In terms of subsection IA (3) of the Civil Procedure Act, taking into account what I have already stated about the time the application was filed and served, a hearing date was taken and a hearing notice was served, and failure by the Respondent's Counsel to file either a replying affidavit or a statement of grounds of opposition, the Respondent's Counsel herein has not discharged his duty to the court as he is required to do under Section IA(3) of the Civil Procedure Act.
Order L, rule 16(3) (supra) provides that if a respondent fails to file a replying affidavit or a statement of grounds of opposition, the application may be heard "ex-parte."

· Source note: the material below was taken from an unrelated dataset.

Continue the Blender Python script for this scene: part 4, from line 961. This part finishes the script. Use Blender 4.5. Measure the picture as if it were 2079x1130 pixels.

The expression "ex parte" is a Latin phrase which in law means "on behalf of or with reference to only one of the parties concerned (and without notice to the adverse party).
In this case the Respondent' Counsel, Mr. Kimatta was given audience. His contention was limited by his submissions to stating a Respondent's Counsel has right of audience to raise points of law notwithstanding the failure to raise those points of law in a statement of grounds of opposition; and the fact that the court would itself always look at the general and wider issues of law. None of these submissions raised any objection to the Application the concern of this discussion. For this and the other reason I have set out above, the Applicant's Motion dated30th April, 2008, and filed 14th May 2008 is allowed, in terms of prayer 1 thereof.
For reasons stated by the Hon Mr. Justice Kimaru in his judgment herein, I will also direct that each party bears his own costs.